I was thinking colored acrylic fit into the holes.
Very glad to hear. between the immediate damage and lack of flowers, it would have been a very hard life for any survivors, even extinction could be a possibility from storms like that,
Gorgeous! Would also be nice in just the pink transparent acrylic. The pink is more like a red and very fitting for a hummingbird. Especially hanging in front of a window.
This is something you’re going to need graphics programs to do.
Get your raster program (GIMP, PaintNet, Photoshop, etc):
You’d import the image to your raster program - outline the part you didn’t want and delete it. Also messing with the contrast can significantly improve an engrave (here’s a video, and here’s text)

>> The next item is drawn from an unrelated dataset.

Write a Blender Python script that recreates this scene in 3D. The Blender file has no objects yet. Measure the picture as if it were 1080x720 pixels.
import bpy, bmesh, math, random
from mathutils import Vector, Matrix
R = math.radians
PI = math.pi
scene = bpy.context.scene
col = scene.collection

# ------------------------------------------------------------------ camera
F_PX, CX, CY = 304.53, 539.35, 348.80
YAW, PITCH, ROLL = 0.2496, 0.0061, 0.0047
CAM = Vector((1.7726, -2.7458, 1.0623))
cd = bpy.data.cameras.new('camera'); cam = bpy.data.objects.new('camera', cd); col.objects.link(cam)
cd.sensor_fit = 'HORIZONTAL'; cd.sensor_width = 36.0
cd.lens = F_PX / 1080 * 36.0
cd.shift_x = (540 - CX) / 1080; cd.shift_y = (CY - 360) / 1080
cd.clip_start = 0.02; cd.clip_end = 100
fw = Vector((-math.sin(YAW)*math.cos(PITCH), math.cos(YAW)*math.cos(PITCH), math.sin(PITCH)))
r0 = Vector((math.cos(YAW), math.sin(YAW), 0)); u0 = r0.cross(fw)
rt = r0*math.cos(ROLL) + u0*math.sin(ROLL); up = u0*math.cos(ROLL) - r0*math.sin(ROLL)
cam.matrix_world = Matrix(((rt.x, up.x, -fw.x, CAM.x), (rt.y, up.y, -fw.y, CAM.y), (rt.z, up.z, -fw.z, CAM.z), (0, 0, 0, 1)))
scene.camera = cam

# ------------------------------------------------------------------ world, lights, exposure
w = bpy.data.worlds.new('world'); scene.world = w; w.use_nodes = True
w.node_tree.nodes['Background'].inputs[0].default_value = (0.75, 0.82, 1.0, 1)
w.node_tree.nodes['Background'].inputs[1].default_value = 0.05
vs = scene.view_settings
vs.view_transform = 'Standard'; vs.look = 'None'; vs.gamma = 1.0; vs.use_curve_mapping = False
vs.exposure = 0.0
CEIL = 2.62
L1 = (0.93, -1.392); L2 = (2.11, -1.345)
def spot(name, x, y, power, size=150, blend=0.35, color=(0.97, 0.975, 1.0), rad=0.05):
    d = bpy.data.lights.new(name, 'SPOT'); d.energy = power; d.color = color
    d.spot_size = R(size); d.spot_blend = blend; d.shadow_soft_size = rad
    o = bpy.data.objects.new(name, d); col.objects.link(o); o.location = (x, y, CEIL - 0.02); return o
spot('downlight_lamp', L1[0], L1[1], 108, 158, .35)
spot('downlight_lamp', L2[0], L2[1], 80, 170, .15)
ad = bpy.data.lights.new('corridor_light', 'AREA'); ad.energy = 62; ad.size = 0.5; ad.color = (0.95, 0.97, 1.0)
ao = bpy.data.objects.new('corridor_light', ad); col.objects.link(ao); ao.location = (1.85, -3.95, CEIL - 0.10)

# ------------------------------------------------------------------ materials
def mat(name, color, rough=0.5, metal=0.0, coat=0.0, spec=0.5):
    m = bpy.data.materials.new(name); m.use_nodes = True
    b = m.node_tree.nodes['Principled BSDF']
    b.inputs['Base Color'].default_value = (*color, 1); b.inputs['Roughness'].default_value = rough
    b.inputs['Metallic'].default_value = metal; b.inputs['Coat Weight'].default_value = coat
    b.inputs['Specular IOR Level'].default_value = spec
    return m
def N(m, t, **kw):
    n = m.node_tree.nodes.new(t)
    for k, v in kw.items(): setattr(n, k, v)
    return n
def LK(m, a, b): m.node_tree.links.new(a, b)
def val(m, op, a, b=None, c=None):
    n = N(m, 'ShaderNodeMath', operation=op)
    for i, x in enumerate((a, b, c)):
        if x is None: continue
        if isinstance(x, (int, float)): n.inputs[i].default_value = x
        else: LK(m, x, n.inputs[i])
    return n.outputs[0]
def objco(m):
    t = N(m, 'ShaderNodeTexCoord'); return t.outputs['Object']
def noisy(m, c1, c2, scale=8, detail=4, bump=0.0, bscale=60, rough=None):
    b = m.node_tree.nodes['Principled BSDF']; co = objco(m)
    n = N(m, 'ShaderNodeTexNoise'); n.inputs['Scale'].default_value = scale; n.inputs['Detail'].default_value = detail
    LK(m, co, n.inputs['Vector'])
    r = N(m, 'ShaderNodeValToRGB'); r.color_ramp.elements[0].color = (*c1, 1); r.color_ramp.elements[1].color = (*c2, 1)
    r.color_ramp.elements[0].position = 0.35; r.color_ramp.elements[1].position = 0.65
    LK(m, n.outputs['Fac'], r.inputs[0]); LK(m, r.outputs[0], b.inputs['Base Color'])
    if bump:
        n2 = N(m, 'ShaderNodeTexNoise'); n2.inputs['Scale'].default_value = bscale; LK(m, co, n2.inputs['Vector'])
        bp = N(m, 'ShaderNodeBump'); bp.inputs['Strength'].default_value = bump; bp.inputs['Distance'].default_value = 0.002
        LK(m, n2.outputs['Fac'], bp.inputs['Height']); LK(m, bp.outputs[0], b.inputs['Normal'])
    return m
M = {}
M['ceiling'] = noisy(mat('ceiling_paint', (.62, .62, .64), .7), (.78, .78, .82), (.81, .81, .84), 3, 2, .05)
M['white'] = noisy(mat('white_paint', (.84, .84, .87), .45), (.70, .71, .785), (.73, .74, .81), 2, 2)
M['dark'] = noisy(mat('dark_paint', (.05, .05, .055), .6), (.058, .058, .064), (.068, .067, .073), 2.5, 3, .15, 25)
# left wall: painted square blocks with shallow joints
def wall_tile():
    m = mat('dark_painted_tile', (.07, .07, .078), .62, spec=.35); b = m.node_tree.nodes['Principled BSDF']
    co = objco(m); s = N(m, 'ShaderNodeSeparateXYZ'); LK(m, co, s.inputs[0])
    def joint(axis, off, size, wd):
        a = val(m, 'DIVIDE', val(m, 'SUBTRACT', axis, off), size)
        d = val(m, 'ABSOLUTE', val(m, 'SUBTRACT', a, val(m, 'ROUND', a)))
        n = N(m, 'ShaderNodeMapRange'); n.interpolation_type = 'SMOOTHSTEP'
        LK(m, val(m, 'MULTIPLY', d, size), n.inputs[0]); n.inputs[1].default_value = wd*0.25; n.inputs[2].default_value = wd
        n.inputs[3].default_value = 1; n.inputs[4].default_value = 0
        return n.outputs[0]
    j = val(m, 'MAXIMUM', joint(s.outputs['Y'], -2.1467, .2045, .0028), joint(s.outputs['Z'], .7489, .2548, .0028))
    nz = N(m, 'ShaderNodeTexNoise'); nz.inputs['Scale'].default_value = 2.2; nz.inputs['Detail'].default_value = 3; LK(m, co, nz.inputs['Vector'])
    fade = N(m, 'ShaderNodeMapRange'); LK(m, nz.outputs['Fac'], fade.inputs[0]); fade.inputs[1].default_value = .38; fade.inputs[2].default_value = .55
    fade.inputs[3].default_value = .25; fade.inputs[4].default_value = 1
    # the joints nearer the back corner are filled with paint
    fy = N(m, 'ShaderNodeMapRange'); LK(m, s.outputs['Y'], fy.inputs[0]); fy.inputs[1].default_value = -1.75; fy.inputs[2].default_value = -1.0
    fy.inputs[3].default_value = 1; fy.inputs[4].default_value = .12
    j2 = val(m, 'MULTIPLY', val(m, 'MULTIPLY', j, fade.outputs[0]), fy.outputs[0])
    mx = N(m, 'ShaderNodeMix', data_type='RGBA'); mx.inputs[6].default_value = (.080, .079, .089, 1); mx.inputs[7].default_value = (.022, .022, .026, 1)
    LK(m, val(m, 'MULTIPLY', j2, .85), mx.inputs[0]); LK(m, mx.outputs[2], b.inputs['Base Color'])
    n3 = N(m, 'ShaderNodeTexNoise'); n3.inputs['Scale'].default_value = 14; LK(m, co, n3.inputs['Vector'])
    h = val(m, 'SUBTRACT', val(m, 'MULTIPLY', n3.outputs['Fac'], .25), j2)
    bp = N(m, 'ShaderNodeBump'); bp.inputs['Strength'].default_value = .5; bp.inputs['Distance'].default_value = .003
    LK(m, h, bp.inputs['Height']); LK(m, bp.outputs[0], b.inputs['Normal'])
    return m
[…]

Then you’d get your vector program (Inkscape, Illustrator, Affinity Designer, etc.):
Import the edited image into your vector program and add vector lines around the outside - including adding the circle at the top - and around the parts on the inside that you want to fall out. The vector programs will have a “trace” function that will get you going, but you’ll need to do some manual editing of nodes once the trace is done. (here’s a video and here’s text)
It’s not as complicated as it looks - but it will likely be confusing the first few times, and then it will become second nature!
Yup, @deirdrebeth is correct–I made the design in Illustrator if I recall correctly, using the trace function and then doing a lot of manual cleanup. If I did it again I’d put the loops at the corners.
However, it may be possible to do something like this using the outline feature that’s now built into the glowforge app software. I haven’t messed with it much because Illustrator is much more powerful and I’m familiar with it so it’s easier for me to just work in there and then upload the file, but it’s worth exploring if you don’t have access to Illustrator.
Gimp has several ways to create masks and then turn them into vectors that can be saved as an SVG and then loaded into the GFUI, or you could open it and combine with the raster in Inkscape.